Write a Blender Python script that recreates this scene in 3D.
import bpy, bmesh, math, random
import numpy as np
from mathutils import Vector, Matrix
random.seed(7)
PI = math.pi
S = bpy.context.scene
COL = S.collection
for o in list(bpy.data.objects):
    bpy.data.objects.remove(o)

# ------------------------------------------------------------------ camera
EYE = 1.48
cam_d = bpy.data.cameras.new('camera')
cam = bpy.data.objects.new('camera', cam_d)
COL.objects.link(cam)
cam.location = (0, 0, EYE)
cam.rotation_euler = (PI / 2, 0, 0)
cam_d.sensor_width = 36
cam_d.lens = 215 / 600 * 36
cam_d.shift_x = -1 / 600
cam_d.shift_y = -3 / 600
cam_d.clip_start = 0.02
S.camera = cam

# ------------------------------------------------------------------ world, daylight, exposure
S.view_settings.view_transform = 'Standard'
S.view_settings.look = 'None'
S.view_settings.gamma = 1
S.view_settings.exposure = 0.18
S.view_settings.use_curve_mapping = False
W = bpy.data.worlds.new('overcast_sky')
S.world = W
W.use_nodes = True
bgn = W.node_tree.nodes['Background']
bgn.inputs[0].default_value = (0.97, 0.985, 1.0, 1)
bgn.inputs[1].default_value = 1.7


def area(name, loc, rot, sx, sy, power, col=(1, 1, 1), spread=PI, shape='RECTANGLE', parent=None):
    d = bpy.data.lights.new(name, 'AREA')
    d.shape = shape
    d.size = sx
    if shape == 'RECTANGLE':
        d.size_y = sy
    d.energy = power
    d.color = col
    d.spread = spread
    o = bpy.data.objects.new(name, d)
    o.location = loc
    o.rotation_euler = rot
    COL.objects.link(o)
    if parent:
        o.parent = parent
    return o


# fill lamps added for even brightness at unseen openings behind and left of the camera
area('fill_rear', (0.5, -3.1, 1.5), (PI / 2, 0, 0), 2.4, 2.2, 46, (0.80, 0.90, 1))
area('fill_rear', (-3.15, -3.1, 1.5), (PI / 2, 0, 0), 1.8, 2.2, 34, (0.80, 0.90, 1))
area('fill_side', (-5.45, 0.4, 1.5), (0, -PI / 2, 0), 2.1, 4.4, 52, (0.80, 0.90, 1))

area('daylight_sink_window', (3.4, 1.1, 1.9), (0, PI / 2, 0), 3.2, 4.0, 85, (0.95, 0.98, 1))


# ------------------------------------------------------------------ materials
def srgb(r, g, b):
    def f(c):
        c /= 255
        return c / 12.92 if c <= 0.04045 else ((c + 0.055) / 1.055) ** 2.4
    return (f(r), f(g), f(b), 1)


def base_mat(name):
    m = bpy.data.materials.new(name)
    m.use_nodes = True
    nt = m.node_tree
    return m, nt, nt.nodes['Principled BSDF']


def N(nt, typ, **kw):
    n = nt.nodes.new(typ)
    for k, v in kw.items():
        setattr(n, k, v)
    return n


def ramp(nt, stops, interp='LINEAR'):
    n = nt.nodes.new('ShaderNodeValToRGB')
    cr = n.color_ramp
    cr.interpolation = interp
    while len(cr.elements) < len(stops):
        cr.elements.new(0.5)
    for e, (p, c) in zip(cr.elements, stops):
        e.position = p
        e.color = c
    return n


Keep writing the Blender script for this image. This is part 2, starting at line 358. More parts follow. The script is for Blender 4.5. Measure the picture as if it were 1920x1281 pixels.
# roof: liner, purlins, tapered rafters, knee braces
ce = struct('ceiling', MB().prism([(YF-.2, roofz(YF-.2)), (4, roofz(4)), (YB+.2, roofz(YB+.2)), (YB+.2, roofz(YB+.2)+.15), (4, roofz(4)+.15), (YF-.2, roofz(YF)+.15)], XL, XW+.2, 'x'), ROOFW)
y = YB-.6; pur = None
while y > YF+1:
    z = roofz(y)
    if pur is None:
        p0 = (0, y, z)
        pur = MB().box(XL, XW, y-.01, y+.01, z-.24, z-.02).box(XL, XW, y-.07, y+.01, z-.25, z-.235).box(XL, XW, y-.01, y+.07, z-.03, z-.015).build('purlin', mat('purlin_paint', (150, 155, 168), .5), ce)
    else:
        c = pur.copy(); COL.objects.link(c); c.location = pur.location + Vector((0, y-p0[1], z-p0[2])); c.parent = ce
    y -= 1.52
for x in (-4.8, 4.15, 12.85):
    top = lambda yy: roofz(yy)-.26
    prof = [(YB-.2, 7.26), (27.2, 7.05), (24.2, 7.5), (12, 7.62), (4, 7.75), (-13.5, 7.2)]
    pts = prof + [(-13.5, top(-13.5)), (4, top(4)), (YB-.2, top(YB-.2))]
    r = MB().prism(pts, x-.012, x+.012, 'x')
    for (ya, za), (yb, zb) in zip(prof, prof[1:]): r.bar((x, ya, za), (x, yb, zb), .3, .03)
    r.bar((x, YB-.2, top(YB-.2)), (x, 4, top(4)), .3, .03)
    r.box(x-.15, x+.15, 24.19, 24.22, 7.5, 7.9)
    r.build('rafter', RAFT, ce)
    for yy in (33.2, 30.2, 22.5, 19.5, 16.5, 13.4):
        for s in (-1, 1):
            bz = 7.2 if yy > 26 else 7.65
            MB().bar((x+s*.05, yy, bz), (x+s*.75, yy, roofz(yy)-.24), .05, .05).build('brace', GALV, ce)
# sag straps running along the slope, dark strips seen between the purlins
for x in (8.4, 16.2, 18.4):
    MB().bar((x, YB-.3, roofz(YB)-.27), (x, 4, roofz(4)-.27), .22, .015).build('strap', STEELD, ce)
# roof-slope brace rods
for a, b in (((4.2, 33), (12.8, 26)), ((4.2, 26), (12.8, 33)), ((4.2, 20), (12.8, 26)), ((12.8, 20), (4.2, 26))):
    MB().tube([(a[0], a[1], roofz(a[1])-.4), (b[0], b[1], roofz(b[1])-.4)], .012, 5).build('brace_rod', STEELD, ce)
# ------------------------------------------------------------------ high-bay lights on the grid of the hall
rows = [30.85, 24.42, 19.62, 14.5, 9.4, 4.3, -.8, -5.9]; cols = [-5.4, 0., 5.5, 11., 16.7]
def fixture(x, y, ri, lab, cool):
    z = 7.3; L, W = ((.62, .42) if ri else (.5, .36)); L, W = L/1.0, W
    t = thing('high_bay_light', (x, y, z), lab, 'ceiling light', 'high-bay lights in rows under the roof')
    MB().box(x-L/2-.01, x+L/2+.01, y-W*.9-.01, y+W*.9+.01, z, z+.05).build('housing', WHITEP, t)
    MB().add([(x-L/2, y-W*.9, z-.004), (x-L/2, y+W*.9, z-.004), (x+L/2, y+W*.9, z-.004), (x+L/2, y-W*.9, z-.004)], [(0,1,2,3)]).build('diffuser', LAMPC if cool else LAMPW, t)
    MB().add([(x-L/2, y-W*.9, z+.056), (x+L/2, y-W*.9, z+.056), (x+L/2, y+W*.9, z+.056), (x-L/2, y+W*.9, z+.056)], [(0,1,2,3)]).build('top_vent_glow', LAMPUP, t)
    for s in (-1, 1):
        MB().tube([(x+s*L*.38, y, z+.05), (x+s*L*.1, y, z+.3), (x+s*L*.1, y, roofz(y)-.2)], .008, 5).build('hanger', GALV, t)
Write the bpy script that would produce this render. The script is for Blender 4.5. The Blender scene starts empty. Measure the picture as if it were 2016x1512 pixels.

________

Find each line that has the word "scene", then copy it out.

Result of this task »
Write a Blender Python script that recreates this scene in 3D.
S = bpy.context.scene
Write the bpy script that would produce this render. The script is for Blender 4.5. The Blender scene starts empty. Measure the picture as if it were 2016x1512 pixels.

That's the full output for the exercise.